The cramming of images makes the text often hard to read and displaces many section headings. This is most evident on a smaller monitor - what looks good on a wide one is awful on someothers. I strongly suggest halving at least the number of images and, if they are seen as needed, use an image gallery either at the end or after each major section. I don't think the article meets the intent behind Wikipedia:Manual_of_Style_(layout)#Images.
I can see quite a few grammer issues and some other textual issues.
John Casimir's bad relations -> poor relations
his initial general alienation from the Commonwealth's nobility and armed forces -> "General" seems unneeded
which included introduction of majority voting rules -> including introduction....
the nobles' democracy, subjected to devastating wars -> replace the comma with "was"
in process helping decisively in 1683 to deliver Vienna from a Turkish onslaught -> very convoluted, missing "the" before process and how do you help decisively ? WOrd order seems an issue.
resulted in time in deterioration - "in time" is implied in the context
The protracted battlefield role - not at all sure what precisely this is intended to mean
of which many had practically lost their urban character, industry and manufacturing, and the state treasury. - the cities and town's lost the state treasury ? how do you practically lose character....did they practically lose their industry as well..I am unsure
a great wave during 1659-1663 - does this just mean "especially during 1659-1663" ?
reduced the total population by 1/3, down to 6–7 million -> reduced the population by a third to 6-7 million. "total" is implied "down to" is covered by reduced and third looks better than 1/3
The war end economic pressures - does this mean the pressures after the war's end or the pressures caused towards the war's end or those caused by the war's end ?
Szlachta's folwark, the predominant in the 16th century agricultural production organization type -> The predominant 16th century agricultural production organisation, Szlachta's folwark ...perhaps ?
Latifundia were present in any part - does this mean present in most parts, in all parts, or in some parts ?
what is an antiking ?
I could keep going as the issues are widespread. The poor layout of images, and the gramatical/textual issues are the only issues I see in this article meeting the GA criteria. Taking the reference accuracy and paraphrasing on faith (I lack the book and a working knowledge of Polish) all else looks good. The article does not meet all of the GA requirements at present - Peripitus(Talk)12:58, 27 June 2012 (UTC)[reply]
So, on that note, I'm failing the article. As you know do renominate when the above issues have been addressed, but it's going to take a careful look at the article and would therefore be better done without the GAN hanging over it. Grandiose(me, talk, contribs) 15:00, 28 June 2012 (UTC)[reply]

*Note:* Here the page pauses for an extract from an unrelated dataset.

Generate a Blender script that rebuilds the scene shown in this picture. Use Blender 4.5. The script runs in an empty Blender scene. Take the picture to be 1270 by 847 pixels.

Are you being sarcastic, Orczar? I'm pretty certain I've reviewed your articles (certainly Piotr's) before, and I'm careful always to leave the article on hold for at least seven days. There are deficiencies that were noted in the original review that haven't been dealt with, and there's a prose issue which spans the whole article and which would therefore take some time to complete. Because GANs aren't prejudicial, you could have this sorted and renominated in however long it takes, no problem with that. Grandiose(me, talk, contribs) 15:36, 28 June 2012 (UTC)[reply]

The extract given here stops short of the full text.